Environmentalists pleased over whale beer ban

January 15, 2014
A smoked puffin dish and local beer are on display at a bar and restaurant in Reykjavik, April 23, 2010

Environmentalists on Wednesday welcomed a decision by Icelandic authorities to ban a local beer containing whale meal.

The controversial beer was the result of a joint business between a Stedji, a small local brewery, and whaling company Hvalur (whale in Icelandic), and contained whale meal, a byproduct of reducing and bones to oil.

"Obviously we are pleased," Whale and Dolphin Conservation spokesman Danny Groves said.

"Initially the whaling company didn't have a permit to sell this product."

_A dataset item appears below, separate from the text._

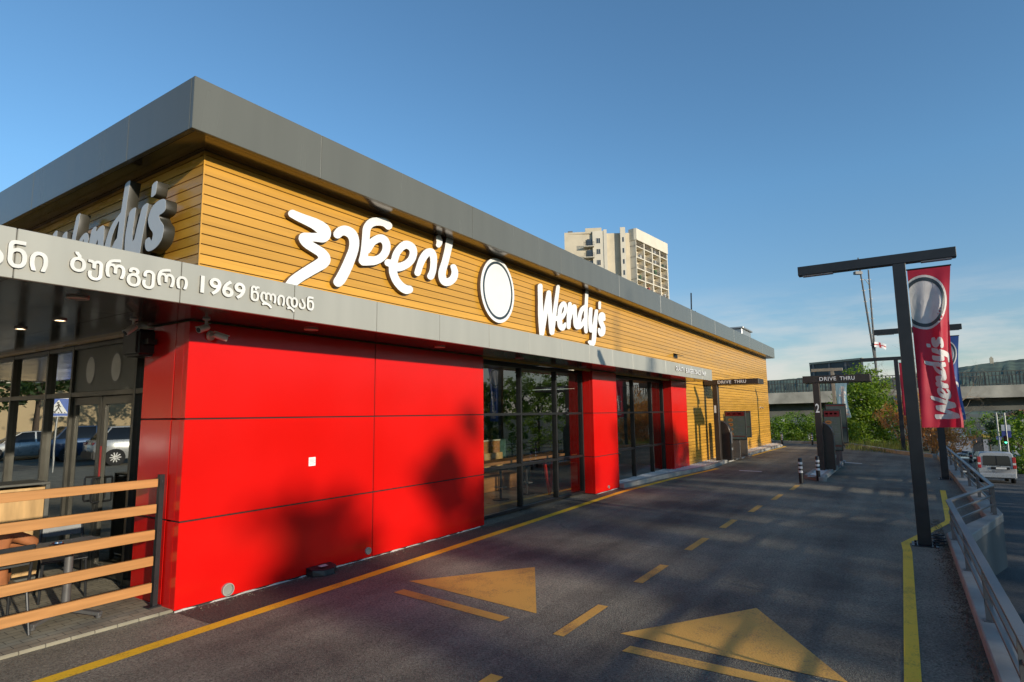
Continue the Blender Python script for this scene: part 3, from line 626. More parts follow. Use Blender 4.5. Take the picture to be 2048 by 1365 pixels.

The whale beer was banned last Monday by local health inspectors, who ruled it did not fulfill food production regulations.

"Hvalur does not have permission to produce meal for food production, so we had to put a stop to this," public health inspector Helgi Helgason told public broadcaster Ruv.

Environmentalist see the beer as an attempt to open new markets for whale products.

"The lack of demand in Iceland and also in Japan means that the whalers are resorting to finding new markets for their meat," Groves said.

"Beer is just another example of this approach."

The beer was to be sold at a mid-winter festival in the island nation, where brewer Dagbjartur Ariliusson said he wanted to serve "something ethnic" to drink.

"If I was to describe the beer, it is dark, with a rich taste and you can feel the whale taste in the undertone and the aftertaste," Ariliusson said.

"We don't use much whale meal in the manufacturing and the whale meal existed already."

Stedji used around one kilo (2.2 pounds) in 2,000 litres (528 gallons) of beer.

Brewer Ariliusson was disappointed, saying the whale beer had passed all tests.

"But if this is the final decision, then we will of course have to obey," he said.